Copy out the lines of the records below, and only those lines, from the one with "945 pixels high." through the one with "tag(hb.build('haze', mh), kind='stuff')", exactly as they appear.
■ ■ ■ ■ ■
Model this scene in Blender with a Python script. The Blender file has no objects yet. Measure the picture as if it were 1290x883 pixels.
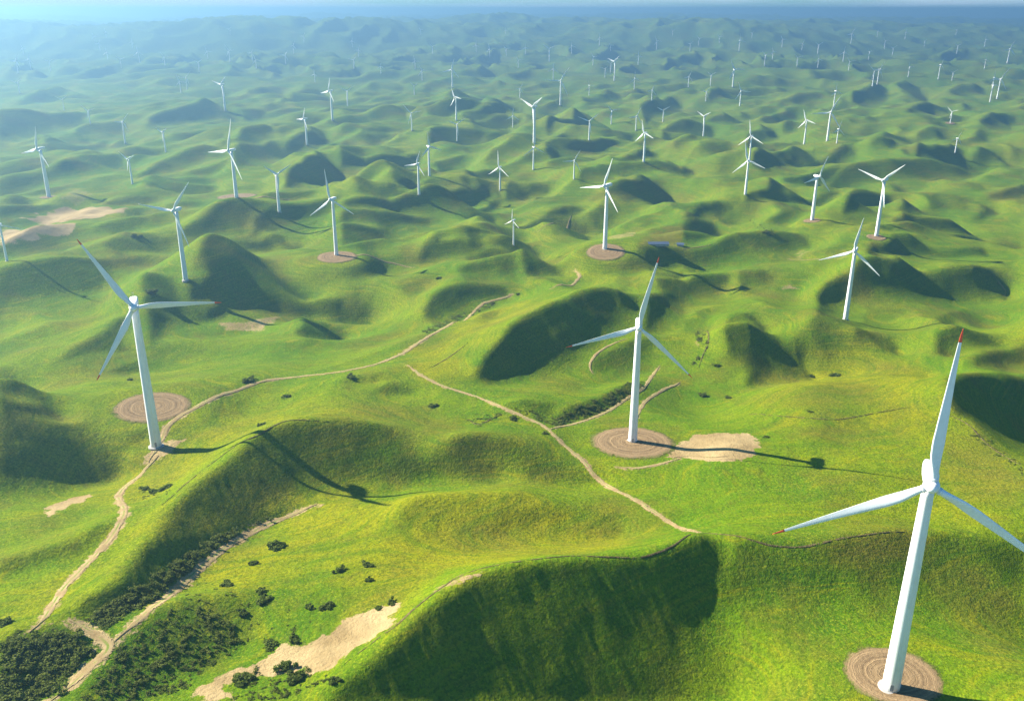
import bpy, math, random
import numpy as np

# ------------------------------------------------------------------ camera model
# (photo measured at 1290 x 883: the leaning towers give the pitch and the lens)
PW, PH, FPX = 1290.0, 883.0, 1121.0
PITCH = math.radians(20.94)
CAM_Z = 280.0
SP, CP = math.sin(PITCH), math.cos(PITCH)
SUN_EL = math.radians(32.5)
SUN_FWD = math.radians(23.0)              # sun stands to the left, this far ahead of square left
SDX, SDY = math.cos(SUN_FWD), -math.sin(SUN_FWD)   # horizontal travel direction of the light

def ray(px, py):
    u = (px - PW / 2) / FPX; v = (py - PH / 2) / FPX
    return u, CP - v * SP, -(SP + v * CP)

def project(x, y, z):
    d = CAM_Z - z
    depth = y * CP + d * SP
    depth = np.maximum(depth, 1.0)
    v = (-y * SP + d * CP) / depth
    return x / depth * FPX + PW / 2, v * FPX + PH / 2

# ------------------------------------------------------------------ hill faces turned from the sun
# outlines read off the photograph in 3x enlargements of 430 px wide tiles: level, points
TILES = {'A1': (0, 0), 'A2': (430, 0), 'A3': (860, 0), 'B1': (0, 180), 'B2': (430, 180), 'B3': (860, 180),
         'C1': (0, 380), 'C2': (430, 380), 'C3': (860, 380), 'D1': (0, 620), 'D2': (430, 620), 'D3': (860, 620)}
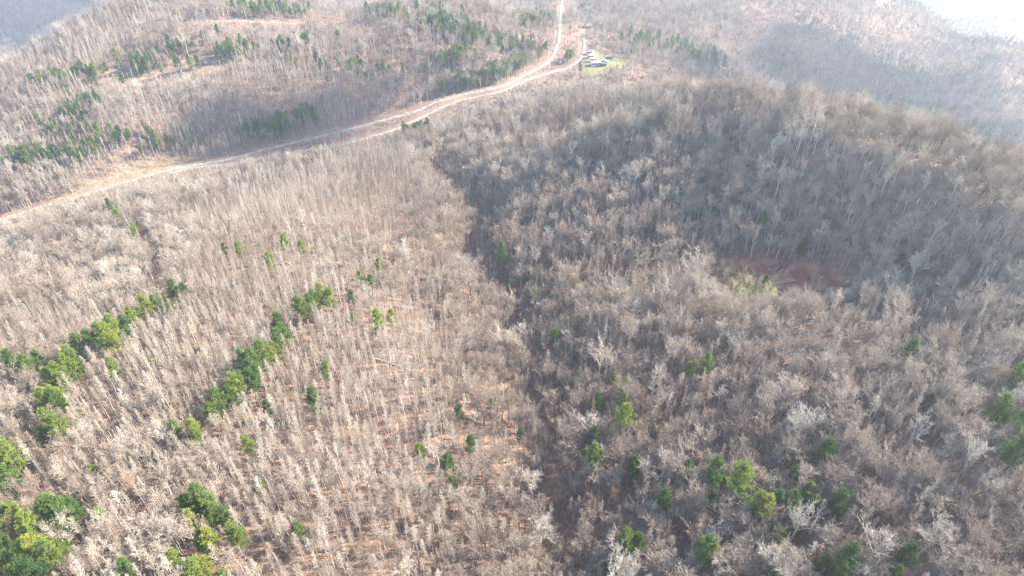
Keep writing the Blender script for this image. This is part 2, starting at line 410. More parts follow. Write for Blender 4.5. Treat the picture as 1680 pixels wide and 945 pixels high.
zlo = float(GZ.min()) - 1.0
hb = MB(); x0, x1, y0, y1 = GX0 - 3, GX1 + 3, GY0 - 3, GY1 + 3
hb.box(((x0 + x1) / 2, (y0 + y1) / 2, (zlo + H + 8) / 2), (x1 - x0, y1 - y0, H + 8 - zlo))
mh = bpy.data.materials.new('haze_air'); mh.use_nodes = True; hn = mh.node_tree
hn.nodes.remove(hn.nodes['Principled BSDF'])
pv = hn.nodes.new('ShaderNodeVolumePrincipled')
pv.inputs['Color'].default_value = HAZE_COLOR; pv.inputs['Density'].default_value = HAZE_DENSITY; pv.inputs['Anisotropy'].default_value = HAZE_G
hn.links.new(pv.outputs[0], hn.nodes['Material Output'].inputs['Volume'])
tag(hb.build('haze', mh), kind='stuff')

# unseen clouds added up-sun to darken chosen slopes, thin enough to pass some sun
mc_, nt, b = new_mat('thin_shade_cloud')
tp_ = nt.nodes.new('ShaderNodeBsdfTransparent'); df_ = nt.nodes.new('ShaderNodeBsdfDiffuse'); df_.inputs['Color'].default_value = (.9, .9, .92, 1)
ms_ = nt.nodes.new('ShaderNodeMixShader'); ms_.inputs[0].default_value = .105
nt.links.new(tp_.outputs[0], ms_.inputs[1]); nt.links.new(df_.outputs[0], ms_.inputs[2]); nt.links.new(ms_.outputs[0], nt.nodes['Material Output'].inputs['Surface'])
def shade_cloud(poly, count, rad, label, dist=640.0, tmin=0):
    us_, vs2 = [p[0] for p in poly], [p[1] for p in poly]
    m = MB(); got = 0; tries = 0
    while got < count and tries < 5000:
        tries += 1
        u, v = U(min(us_), max(us_)), U(min(vs2), max(vs2))
        if not in_poly(poly, np.array([u]), np.array([v]))[0]: continue
        got += 1
        p = Vector(at(u, v, 8, tmin)) + sdir * (dist + U(-20, 20)); r = rad * U(.6, 1.25)
        i0 = len(m.v); n1, n2 = 12, 7
        for a in range(n2 + 1):
            th = math.pi * a / n2
            for q in range(n1):
                ph = 2 * math.pi * q / n1; k_ = r * (1 + .18 * math.sin(3 * ph + a) * math.sin(th))
                m.v.append(p + Vector((k_ * math.sin(th) * math.cos(ph), k_ * math.sin(th) * math.sin(ph), k_ * .55 * math.cos(th))))
        for a in range(n2):
            for q in range(n1):
                m.f.append((i0 + a * n1 + q, i0 + a * n1 + (q + 1) % n1, i0 + (a + 1) * n1 + (q + 1) % n1, i0 + (a + 1) * n1 + q))
    tag(m.build('shade_cloud', mc_, smooth=True), label, None, None, 'stuff')
shade_cloud([(320, 165), (440, 150), (720, 80), (760, 130), (620, 190), (450, 250), (330, 240)], 26, 20, None)
shade_cloud([(1060, 50), (1400, 60), (1400, 150), (1150, 125)], 21, 38, None, 640, 430)
shade_cloud([(1380, 110), (1600, 130), (1660, 240), (1480, 190)], 15, 36, None, 640, 430)
shade_cloud([(-60, 0), (110, 0), (90, 50), (-60, 60)], 16, 60, None)

# ------------------------------------------------------------------ tree kinds (each: a trunk mesh and a crown mesh)
def wobble_trunk(h, r0, r1, n=9, lean=.02, w=.12):
    p = Vector((0, 0, -0.6)); pts, rad = [p.copy()], [r0 * 1.25]
    dx, dy = random.gauss(0, lean), random.gauss(0, lean)
    for i in range(1, n + 1):
        f = i / n
        pts.append(Vector((dx * h * f + random.gauss(0, w), dy * h * f + random.gauss(0, w), h * f)))
        rad.append(r0 * (1 - f) + r1 * f)
    return pts, rad
def along(pts, f):
    q = f * (len(pts) - 1); i = min(int(q), len(pts) - 2)
    return pts[i].lerp(pts[i + 1], q - i)
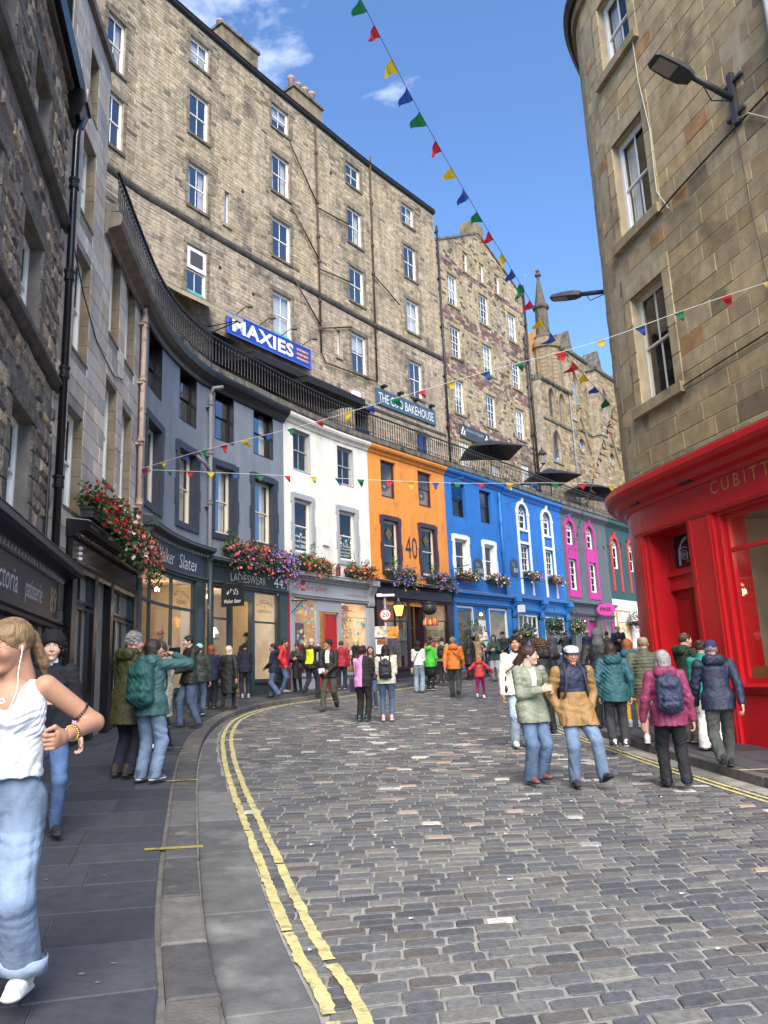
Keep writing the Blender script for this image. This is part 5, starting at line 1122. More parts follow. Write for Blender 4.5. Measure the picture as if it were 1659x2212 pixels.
part('pinnacle_finial', MB().lathe((px, py, 28.45), [(.12, 0), (.1, .15), (.24, .25), (.24, .38), (.08, .5), (.16, .62), (.05, .85)], 8), mat('pinnacle_stone'), chu)
part('lead_pipe', MB().tube([PF.P(41.55, 10, .1), PF.P(41.5, 19.2, .1)], .05, 8), m_lead, chu, True)
# ------------------------------------------------------------ the corner building on the right
m_rst = mat('buff_ashlar', attr=True, rough=.85, var=.22, sc=3.5, bump=.4, bsc=45, dist=.012, streak=.2, c2=(.15, .112, .066), c2s=.8, c2t=.59)
RST = [(c[0]*1.58, c[1]*1.55, c[2]*1.46) for c in [(.3, .215, .115), (.27, .2, .11), (.33, .24, .13), (.24, .18, .105), (.29, .2, .1), (.25, .195, .125), (.31, .235, .145), (.22, .165, .1)]]
rm_ = tuple(sum(c[i] for c in RST)/len(RST) for i in range(3)); RST = [tuple(.6*a+.4*b for a, b in zip(c, rm_)) for c in RST]
cor = bldg('corner_building', 'rounded buff sandstone corner building with bright red shopfront on the right', RF, 9)
RWn = [(8.22, 9.28, 12.75, 14.5), (8.2, 9.32, 8.75, 11.0), (8.2, 9.3, 5.1, 7.42), (2.5, 3.7, 5.1, 7.42), (2.5, 3.7, 8.75, 11.0), (2.5, 3.7, 12.5, 14.5), (13.2, 14.2, 5.1, 7.4), (13.2, 14.2, 8.75, 11)]
zt_r = 15.2
wr_ = part('wall', wall_sheet(RF, 0, 26, 3.4, zt_r, RWn, reveal=.3, ds=.3, dz=4), mat('buff_mortar', (.4, .32, .2), rough=.95, var=.2, bump=.2), cor)
rop2 = [rects_out(*r, .24, .24, .3, .2) for r in RWn]
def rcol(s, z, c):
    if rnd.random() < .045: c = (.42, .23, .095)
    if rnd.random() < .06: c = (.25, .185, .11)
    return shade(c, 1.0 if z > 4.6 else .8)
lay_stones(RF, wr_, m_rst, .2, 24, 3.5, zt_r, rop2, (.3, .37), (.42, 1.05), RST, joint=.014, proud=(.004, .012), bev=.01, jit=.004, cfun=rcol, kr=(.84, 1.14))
for i, r in enumerate(RWn):
    sash(RF, cor, *r, m_white if i != 2 else m_cream, cols=2, n=-.16, fw=.08, bar=.035, room='shutter' if i != 2 else 'dark')
    # long dressed jambs, lintel and sill
    for sa, sb in ((r[0]-.24, r[0]), (r[1], r[1]+.24)):
        for k in range(4):
            mb = MB(); V, Fc = stone_geo(RF, sa, sb, r[2]+(r[3]-r[2])*k/4+.004, r[2]+(r[3]-r[2])*(k+1)/4-.004, 0, .025, .008, .001); mb.add(V, Fc, shade((.46, .35, .2), rnd.uniform(.85, 1.1))); part('jamb_stone', mb, m_rst, cor)
    mb = MB(); mb.fbox(RF, r[0]-.24, r[1]+.24, r[3], r[3]+.3, -.02, .03, ds=.25, col=(.44, .34, .2)); part('lintel', mb, m_rst, cor)
    mb = MB(); mb.fbox(RF, r[0]-.26, r[1]+.26, r[2]-.2, r[2], -.2, .12, ds=.25, col=(.33, .255, .15)); part('sill', mb, m_rst, cor)
part('eaves_course', MB().fbox(RF, 0, 26, zt_r, zt_r+.25, -.1, .1, ds=.25), mat('dressed_stone'), cor)
part('eaves_gutter', MB().fprof(RF, 0, 26, [(0, zt_r+.25), (.18, zt_r+.22), (.27, zt_r+.34), (.27, zt_r+.42), (0, zt_r+.42)], ds=.25), m_iron, cor)
part('roof', MB().fprof(RF, 0, 26, [(.2, zt_r+.42), (-1.2, zt_r+2.2), (-1.2, zt_r+.2)], ds=.3), mat('roof_slate'), cor)
# red shopfront
m_redp = mat('red_gloss', (.52, .013, .017), rough=.3, var=.07, sc=2, bump=.05, bsc=12, spec=.45)
sops = [(8.4, 9.6, -1.6, 2.55), (4.3, 7.5, -.28, 2.5), (.8, 3.4, -.28, 2.5), (11.6, 13.6, -.2, 2.4)]
part('shop_wall', wall_sheet(RF, 0, 26, -1.8, 3.2, sops, n=.03, reveal=.5, ds=.25, dz=3), m_redp, cor)
part('fascia_cornice', MB().fprof(RF, 0, 26, [(0, 3.12), (.06, 3.13), (.1, 3.2), (.22, 3.24), (.28, 3.34), (.42, 3.38), (.46, 3.46), (.46, 3.56), (.4, 3.6), (0, 3.66)], ds=.22), m_redp, cor)
part('lead_flashing', MB().fprof(RF, 0, 26, [(0, 3.66), (.4, 3.605), (.4, 3.615), (0, 3.7)], ds=.22), mat('lead_dark', (.12, .12, .11), rough=.7, var=.4, bump=.3), cor)
for sa, sb in ((7.62, 8.28), (9.72, 9.95), (3.5, 4.2)):
    part('pilaster', MB().fbox(RF, sa, sb, -1.7, 2.62, .02, .09), m_redp, cor); part('pilaster_bead', MB().fbox(RF, sa+.06, sa+.1, -1.6, 2.6, .088, .105).fbox(RF, sb-.1, sb-.06, -1.6, 2.6, .088, .105), m_redp, cor)
part('fascia_moulding', MB().fprof(RF, 3.4, 10, [(.02, 2.55), (.1, 2.56), (.13, 2.62), (.02, 2.68)], ds=.22), m_redp, cor)
# door recess: door, transom bar and pane with an etched face
dr = panel_door(RF, cor, 8.42, 9.58, -1.35, 1.45, -.38, mat('red_dark', (.38, .01, .012), rough=.4, var=.08, bump=.04), 2)
part('transom_bar', MB().fbox(RF, 8.4, 9.6, 1.45, 1.6, -.46, -.28).fbox(RF, 8.4, 9.6, 1.6, 1.72, -.46, -.32).fbox(RF, 8.4, 9.6, 1.72, 1.8, -.46, -.26), m_redp, cor)
tp_ = shop_window(RF, cor, 8.42, 9.58, 1.8, 2.55, m_redp, n=-.36, fw=.06, name='transom_window')
et = MB(); c = (9.0, 2.1)
def stroke(pts, w=.008): et.tube([RF.P(a, z, -.385) for a, z in pts], w, 4, cap=False)
for sg in (-1, 1):
    e = (c[0]+sg*.13, c[1]); stroke([(e[0]+.1*math.cos(t*math.pi/8), e[1]+.085*math.sin(t*math.pi/8)) for t in range(17)]); stroke([(e[0]+.065*math.cos(t*math.pi/8), e[1]+.035*math.sin(t*math.pi/8)) for t in range(17)], .005); stroke([(e[0]+.02*math.cos(t*math.pi/4), e[1]+.02*math.sin(t*math.pi/4)) for t in range(9)], .007)
    stroke([(e[0]-.1, e[1]+.12), (e[0], e[1]+.15), (e[0]+.1, e[1]+.12)])
    for k in range(5): stroke([(c[0]+sg*.02, c[1]+.34-.012*k), (c[0]+sg*(.16+.02*k), c[1]+.28-.02*k), (c[0]+sg*(.25+.015*k), c[1]+.1), (c[0]+sg*(.27+.015*k), c[1]-.18)], .004)
stroke([(c[0]-.03, c[1]+.03), (c[0]-.045, c[1]-.14), (c[0]+.045, c[1]-.14), (c[0]+.03, c[1]+.03)]); part('etched_face', et, mat('etch_white', (.6, .6, .6), bump=0), tp_)
room_box(RF, cor, 8.3, 9.7, 1.5, 2.7, -.42, 'dark')
sw = shop_window(RF, cor, 4.3, 7.5, -.28, 2.5, m_redp, zb=(1.9,), vb=(5.4, 6.45), n=-.06, fw=.09, bar=.07)
shop_window(RF, cor, .8, 3.4, -.28, 2.5, m_redp, zb=(1.9,), n=-.06, fw=.09, bar=.07); shop_window(RF, cor, 11.6, 13.6, -.2, 2.4, m_redp, n=-.06)
part('window_sill', MB().fprof(RF, 4.1, 7.6, [(.0, -.28), (.12, -.28), (.14, -.33), (.1, -.38), (.06, -.44), (.0, -.45)], ds=.25), m_redp, cor); part('inner_sill', MB().fbox(RF, 4.3, 7.5, -.26, -.02, -.5, -.12), mat('oak', (.2, .1, .035), rough=.5, var=.3, sc=4, bump=.1), cor)
shop_room(RF, cor, 4.2, 7.7, -1.0, 2.5, 2.2, mat('taupe_wall', (.3, .24, .16), rough=.85, var=.12, bump=.05), n=-.15)
wl2 = part('wall_light', MB().lathe(RF.P(7.2, 1.0, -1.0), [(.03, 0), (.15, .02), (.2, .14), (.19, .15)], 12).box(RF.P(7.3, .92, -1.0), (.1, .1, .25)), m_iron, cor)
part('display_table', MB().fbox(RF, 5.2, 7.2, .02, .3, -1.1, -.5), mat('oak'), cor)
for k, z in enumerate((.55, .85, 1.15)):
    part('display_shelf', MB().fbox(RF, 4.5, 6.4, z, z+.03, -2.1, -1.8), mat('oak'), cor)
    for j in range(7): part('spectacles', MB().fbox(RF, 4.6+.25*j, 4.74+.25*j, z+.03, z+.08, -2.0, -1.86), m_iron if j % 2 else mat('tortoise', (.2, .09, .03), bump=0), cor)
lamp_in(RF, cor, 5.8, 2.3, -1.2, 14)
tx = MB(); ftext(tx, RF, 'CUBITTS', 7.62, 6.0, 2.88, 3.1, .036, 0, -.006, 1.5); part('lettering', tx, mat('gold_flat', (.48, .27, .07), rough=.5, bump=0), cor)
for a in (9.6, 7.9): solo('sign_spotlight', MB().fbox(RF, a, a+.3, 3.2, 3.25, .14, .22), m_iron, 'small black sign light under red cornice, ' + ('left one' if a > 9 else 'one near the gold letters'), 'light', RF.P(a, 3.2, .2))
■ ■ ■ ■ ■
#### ANSWER BELOW:
Keep writing the Blender script for this image. This is part 2, starting at line 410. More parts follow. Write for Blender 4.5. Treat the picture as 1680 pixels wide and 945 pixels high.
zlo = float(GZ.min()) - 1.0
hb = MB(); x0, x1, y0, y1 = GX0 - 3, GX1 + 3, GY0 - 3, GY1 + 3
hb.box(((x0 + x1) / 2, (y0 + y1) / 2, (zlo + H + 8) / 2), (x1 - x0, y1 - y0, H + 8 - zlo))
mh = bpy.data.materials.new('haze_air'); mh.use_nodes = True; hn = mh.node_tree
hn.nodes.remove(hn.nodes['Principled BSDF'])
pv = hn.nodes.new('ShaderNodeVolumePrincipled')
pv.inputs['Color'].default_value = HAZE_COLOR; pv.inputs['Density'].default_value = HAZE_DENSITY; pv.inputs['Anisotropy'].default_value = HAZE_G
hn.links.new(pv.outputs[0], hn.nodes['Material Output'].inputs['Volume'])
tag(hb.build('haze', mh), kind='stuff')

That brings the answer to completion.